▸ **DATA SECTION**:

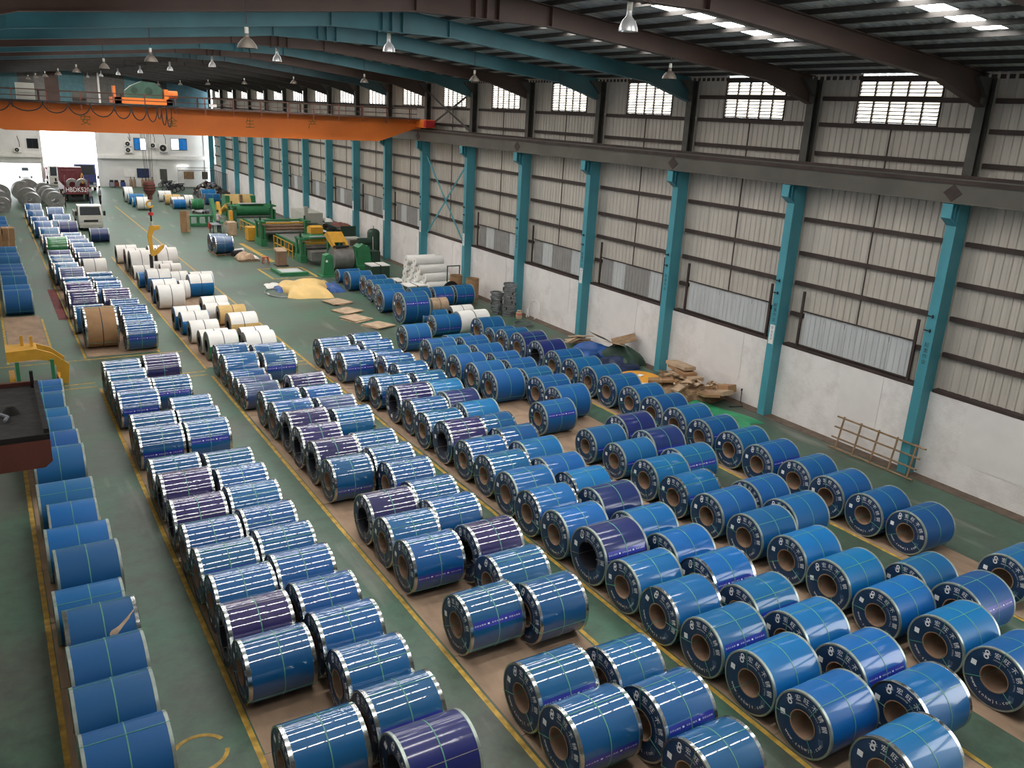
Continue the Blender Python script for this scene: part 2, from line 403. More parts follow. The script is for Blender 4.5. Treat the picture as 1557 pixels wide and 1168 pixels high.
for i, (a, b) in enumerate(BAYS):
    near = b < 60
    if near:
        for k in range(6):
            place('cladding_sheet', me_low, wr, (XR + .004 * (k % 2), a + k, 0)); place('cladding_sheet', me_up, wr, (XR + .004 * (k % 2), a + k, 0))
    else:
        place('cladding_sheet', me_bay_low, wr, (XR, a, 0)); place('cladding_sheet', me_bay_up, wr, (XR, a, 0))
    place('cladding_sheet', me_side, wr, (XR, a, 0)); place('cladding_sheet', me_side, wr, (XR, a + 4.44, 0))
    for z in (3.94, 5.07, 6.14, 7.34, 9.61, 10.56): place('girt', me_girt, wr, (XR - .03, a, z))
    if a < 26: place('girt', me_girt, wr, (XR - .03, a, 11.4))
    place('sag_rod', me_rod, wr, (XR - .09, a + 3, 0)); place('sag_rod', me_rod2, wr, (XR - .09, a + 3, 0))
    place('brick_base', me_wall, wr, (24.6, a, 0)); place('coping', me_cap, wr, (24.6, a, 0))
    # smoother plastered patch where an opening was bricked up
    pw = (2.1, 2.4, 1.6)[i % 3]; py = a + (1.7, 2.2, 1.5)[i % 3]
    if i not in (9,): MB().box(24.585, 24.61, py, py + pw, .75 + .1 * (i % 2), WTOP - .02).build('plaster_patch', 'plaster', wr)

# windows high in the right wall: louvred glass between steel mullions
me_frame = MB()
for (ya, yb, za, zb) in ((-1.5, 1.5, 10.62, 10.68), (-1.5, 1.5, 11.93, 12.0), (-1.5, -1.45, 10.62, 12.0), (1.45, 1.5, 10.62, 12.0)): me_frame.box(-.06, .04, ya, yb, za, zb)
me_frame = me_frame.mesh('window_frame', 'girt_rust')
me_mull = MB().box(-.04, .03, -.025, .025, 10.66, 11.95).mesh('mullion', 'girt_rust')
me_slat = MB().add([(-.05, -1.46, 0), (.0, -1.46, .085), (.0, 1.46, .085), (-.05, 1.46, 0), (-.046, -1.46, -.004), (.004, -1.46, .081), (.004, 1.46, .081), (-.046, 1.46, -.004)],
                   [(0,1,2,3), (7,6,5,4), (0,3,7,4), (1,5,6,2), (0,4,5,1), (3,2,6,7)]).mesh('louvre_slat', 'frosted_pane')
me_lbar = MB().box(-.06, -.035, -1.46, 1.46, -.018, .014).mesh('louvre_bar', 'girt_rust')
for i, (a, b) in enumerate(BAYS):
    wn = struct('window_%d' % (i + 1), None, None, (XR, a + 3, 0)); OFF.pop(wn.name, None)
    place('window_frame', me_frame, wn)
    for k in range(1, 5): place('mullion', me_mull, wn, (0, -1.46 + k * .584, 0))
    for k in range(11):
        place('louvre_slat', me_slat, wn, (0, 0, 10.70 + k * .113))
        if b < 62: place('louvre_bar', me_lbar, wn, (0, 0, 10.70 + k * .113))

# ---------------------------------------------------------------- columns
def ibeam(mb, p0, p1, h, wd, tf=.02, tw=.012, up=Vector((0, 0, 1)), h1=None):
    """I section from p0 to p1 (axis on the top flange); depth h along -up, flange width wd"""
    p0 = Vector(p0); p1 = Vector(p1); h1 = h if h1 is None else h1
    d = (p1 - p0).normalized(); sd = d.cross(up).normalized()
    def slab(o0, o1, w_, t_):
        vs = []
        for P, o in ((p0, o0), (p1, o1)):
            for (s_, q) in ((-1, 0), (1, 0), (1, -t_), (-1, -t_)): vs.append(P + sd * (s_ * w_ / 2) + up * (q - o))
        mb.add(vs, [(0,1,2,3), (7,6,5,4), (0,4,5,1), (1,5,6,2), (2,6,7,3), (3,7,4,0)])
    slab(0, 0, wd, tf); slab(h - tf, h1 - tf, wd, tf)
    vs = []
    for P, hh in ((p0, h), (p1, h1)):
        for (s_, q) in ((-1, -tf), (1, -tf), (1, -hh + tf), (-1, -hh + tf)): vs.append(P + sd * (s_ * tw / 2) + up * q)
    mb.add(vs, [(0,1,2,3), (7,6,5,4), (0,4,5,1), (1,5,6,2), (2,6,7,3), (3,7,4,0)])
    return mb
me_cin = MB().box(0, .025, -.16, .16, 0, 8.5).mesh('inner_flange', 'teal_paint')
me_cweb = MB().box(.025, .52, -.012, .012, 0, 8.5).box(.02, .52, -.15, -.13, 0, 8.48).mesh('web', 'teal_paint')
me_cout = MB().box(.52, .545, -.16, .16, 0, 8.5).mesh('outer_flange', 'teal_paint')
_cb = MB().prism([(-.34, 8.5), (-.34, 8.14), (.0, 7.9), (.0, 8.5)], 'y', -.03, .03).box(-.36, -.335, -.16, .16, 8.14, 8.5)
_cb.prism([(-.36, 8.14), (-.36, 8.115), (.0, 7.88), (.0, 7.905)], 'y', -.16, .16).box(-.36, .3, -.16, .16, 8.5, 8.52).box(.02, .52, -.15, .15, 8.28, 8.3).box(.02, .52, -.15, .15, 7.92, 7.94)
_cb.box(-.17, -.15, -.15, .15, 8.0, 8.5)
me_corb = _cb.mesh('corbel', 'teal_paint')
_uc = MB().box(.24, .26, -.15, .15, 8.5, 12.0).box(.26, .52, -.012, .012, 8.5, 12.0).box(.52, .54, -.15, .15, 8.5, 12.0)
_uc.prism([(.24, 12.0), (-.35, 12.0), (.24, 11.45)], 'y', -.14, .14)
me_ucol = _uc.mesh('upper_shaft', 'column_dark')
me_hook = MB().box(-.03, .0, -.2, .02, -.015, .015).box(-.05, -.02, -.2, -.17, -.05, .06).mesh('bracket', 'cable_black')
me_sign = MB().box(-.006, -.001, -.11, .11, 0, .72).mesh('sign_plate', 'white_paint')
sv, sf = glyphs('安全第一', .15)
me_num = {}
def column_text(txt, size):
    """vertical column of characters facing -x"""
    mb = MB()
    for i, ch in enumerate(txt):
        v, f = glyphs(ch, size); mb.add([(-.003, -p.x, p.y - i * size * 1.12) for p in v], f)
    return mb
me_ctxt = column_text('起重作业', .16).mesh('lettering', 'cable_black')
me_stxt = column_text('安全生产', .13).mesh('lettering', 'cable_black')
me_stxt.materials[0] = MATS['tarp_blue']
for k, y in enumerate(COLY):
    if y < 2: continue
    n = k - 2
    lab = ('teal steel column outside the near end of the right wall' if n < 0 else 'teal steel column, %s from the near end of the right wall' % ORD[n])
    if n == -1: lab = 'teal steel column at the right edge nearest the camera'
    t = thing('steel_column', lab, 'column', (24.14, y, 0), 0, 'teal columns along the right wall')
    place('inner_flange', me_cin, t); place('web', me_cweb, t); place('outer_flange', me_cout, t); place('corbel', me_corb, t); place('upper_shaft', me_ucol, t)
    if 0 <= n < 12:
        zz = 4.6 - .02 * n
        place('bracket', me_hook, t, (0, .16, zz + .55)); place('bracket', me_hook, t, (0, .16, zz + .1))
        place('lettering', me_ctxt, t, (0, 0, zz - .35))
        if n in (1, 3, 5, 6, 7, 8): s_ = place('sign_plate', me_sign, t, (0, 0, 2.78)); place('lettering', me_stxt, s_, (-.005, 0, .60))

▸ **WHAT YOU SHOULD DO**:
Transcribe the material exactly, keeping every word and none of the pictures.

▸ **WRITTEN SOLUTION**:
Continue the Blender Python script for this scene: part 2, from line 403. More parts follow. The script is for Blender 4.5. Treat the picture as 1557 pixels wide and 1168 pixels high.
for i, (a, b) in enumerate(BAYS):
    near = b < 60
    if near:
        for k in range(6):
            place('cladding_sheet', me_low, wr, (XR + .004 * (k % 2), a + k, 0)); place('cladding_sheet', me_up, wr, (XR + .004 * (k % 2), a + k, 0))
    else:
        place('cladding_sheet', me_bay_low, wr, (XR, a, 0)); place('cladding_sheet', me_bay_up, wr, (XR, a, 0))
    place('cladding_sheet', me_side, wr, (XR, a, 0)); place('cladding_sheet', me_side, wr, (XR, a + 4.44, 0))
    for z in (3.94, 5.07, 6.14, 7.34, 9.61, 10.56): place('girt', me_girt, wr, (XR - .03, a, z))
    if a < 26: place('girt', me_girt, wr, (XR - .03, a, 11.4))
    place('sag_rod', me_rod, wr, (XR - .09, a + 3, 0)); place('sag_rod', me_rod2, wr, (XR - .09, a + 3, 0))
    place('brick_base', me_wall, wr, (24.6, a, 0)); place('coping', me_cap, wr, (24.6, a, 0))
    # smoother plastered patch where an opening was bricked up
    pw = (2.1, 2.4, 1.6)[i % 3]; py = a + (1.7, 2.2, 1.5)[i % 3]
    if i not in (9,): MB().box(24.585, 24.61, py, py + pw, .75 + .1 * (i % 2), WTOP - .02).build('plaster_patch', 'plaster', wr)

# windows high in the right wall: louvred glass between steel mullions
me_frame = MB()
for (ya, yb, za, zb) in ((-1.5, 1.5, 10.62, 10.68), (-1.5, 1.5, 11.93, 12.0), (-1.5, -1.45, 10.62, 12.0), (1.45, 1.5, 10.62, 12.0)): me_frame.box(-.06, .04, ya, yb, za, zb)
me_frame = me_frame.mesh('window_frame', 'girt_rust')
me_mull = MB().box(-.04, .03, -.025, .025, 10.66, 11.95).mesh('mullion', 'girt_rust')
me_slat = MB().add([(-.05, -1.46, 0), (.0, -1.46, .085), (.0, 1.46, .085), (-.05, 1.46, 0), (-.046, -1.46, -.004), (.004, -1.46, .081), (.004, 1.46, .081), (-.046, 1.46, -.004)],
                   [(0,1,2,3), (7,6,5,4), (0,3,7,4), (1,5,6,2), (0,4,5,1), (3,2,6,7)]).mesh('louvre_slat', 'frosted_pane')
me_lbar = MB().box(-.06, -.035, -1.46, 1.46, -.018, .014).mesh('louvre_bar', 'girt_rust')
for i, (a, b) in enumerate(BAYS):
    wn = struct('window_%d' % (i + 1), None, None, (XR, a + 3, 0)); OFF.pop(wn.name, None)
    place('window_frame', me_frame, wn)
    for k in range(1, 5): place('mullion', me_mull, wn, (0, -1.46 + k * .584, 0))
    for k in range(11):
        place('louvre_slat', me_slat, wn, (0, 0, 10.70 + k * .113))
        if b < 62: place('louvre_bar', me_lbar, wn, (0, 0, 10.70 + k * .113))

# ---------------------------------------------------------------- columns
def ibeam(mb, p0, p1, h, wd, tf=.02, tw=.012, up=Vector((0, 0, 1)), h1=None):
    """I section from p0 to p1 (axis on the top flange); depth h along -up, flange width wd"""
    p0 = Vector(p0); p1 = Vector(p1); h1 = h if h1 is None else h1
    d = (p1 - p0).normalized(); sd = d.cross(up).normalized()
    def slab(o0, o1, w_, t_):
        vs = []
        for P, o in ((p0, o0), (p1, o1)):
            for (s_, q) in ((-1, 0), (1, 0), (1, -t_), (-1, -t_)): vs.append(P + sd * (s_ * w_ / 2) + up * (q - o))
        mb.add(vs, [(0,1,2,3), (7,6,5,4), (0,4,5,1), (1,5,6,2), (2,6,7,3), (3,7,4,0)])
    slab(0, 0, wd, tf); slab(h - tf, h1 - tf, wd, tf)
    vs = []
    for P, hh in ((p0, h), (p1, h1)):
        for (s_, q) in ((-1, -tf), (1, -tf), (1, -hh + tf), (-1, -hh + tf)): vs.append(P + sd * (s_ * tw / 2) + up * q)
    mb.add(vs, [(0,1,2,3), (7,6,5,4), (0,4,5,1), (1,5,6,2), (2,6,7,3), (3,7,4,0)])
    return mb
me_cin = MB().box(0, .025, -.16, .16, 0, 8.5).mesh('inner_flange', 'teal_paint')
me_cweb = MB().box(.025, .52, -.012, .012, 0, 8.5).box(.02, .52, -.15, -.13, 0, 8.48).mesh('web', 'teal_paint')
me_cout = MB().box(.52, .545, -.16, .16, 0, 8.5).mesh('outer_flange', 'teal_paint')
_cb = MB().prism([(-.34, 8.5), (-.34, 8.14), (.0, 7.9), (.0, 8.5)], 'y', -.03, .03).box(-.36, -.335, -.16, .16, 8.14, 8.5)
_cb.prism([(-.36, 8.14), (-.36, 8.115), (.0, 7.88), (.0, 7.905)], 'y', -.16, .16).box(-.36, .3, -.16, .16, 8.5, 8.52).box(.02, .52, -.15, .15, 8.28, 8.3).box(.02, .52, -.15, .15, 7.92, 7.94)
_cb.box(-.17, -.15, -.15, .15, 8.0, 8.5)
me_corb = _cb.mesh('corbel', 'teal_paint')
_uc = MB().box(.24, .26, -.15, .15, 8.5, 12.0).box(.26, .52, -.012, .012, 8.5, 12.0).box(.52, .54, -.15, .15, 8.5, 12.0)
_uc.prism([(.24, 12.0), (-.35, 12.0), (.24, 11.45)], 'y', -.14, .14)
me_ucol = _uc.mesh('upper_shaft', 'column_dark')
me_hook = MB().box(-.03, .0, -.2, .02, -.015, .015).box(-.05, -.02, -.2, -.17, -.05, .06).mesh('bracket', 'cable_black')
me_sign = MB().box(-.006, -.001, -.11, .11, 0, .72).mesh('sign_plate', 'white_paint')
sv, sf = glyphs('安全第一', .15)
me_num = {}
def column_text(txt, size):
    """vertical column of characters facing -x"""
    mb = MB()
    for i, ch in enumerate(txt):
        v, f = glyphs(ch, size); mb.add([(-.003, -p.x, p.y - i * size * 1.12) for p in v], f)
    return mb
me_ctxt = column_text('起重作业', .16).mesh('lettering', 'cable_black')
me_stxt = column_text('安全生产', .13).mesh('lettering', 'cable_black')
me_stxt.materials[0] = MATS['tarp_blue']
for k, y in enumerate(COLY):
    if y < 2: continue
    n = k - 2
    lab = ('teal steel column outside the near end of the right wall' if n < 0 else 'teal steel column, %s from the near end of the right wall' % ORD[n])
    if n == -1: lab = 'teal steel column at the right edge nearest the camera'
    t = thing('steel_column', lab, 'column', (24.14, y, 0), 0, 'teal columns along the right wall')
    place('inner_flange', me_cin, t); place('web', me_cweb, t); place('outer_flange', me_cout, t); place('corbel', me_corb, t); place('upper_shaft', me_ucol, t)
    if 0 <= n < 12:
        zz = 4.6 - .02 * n
        place('bracket', me_hook, t, (0, .16, zz + .55)); place('bracket', me_hook, t, (0, .16, zz + .1))
        place('lettering', me_ctxt, t, (0, 0, zz - .35))
        if n in (1, 3, 5, 6, 7, 8): s_ = place('sign_plate', me_sign, t, (0, 0, 2.78)); place('lettering', me_stxt, s_, (-.005, 0, .60))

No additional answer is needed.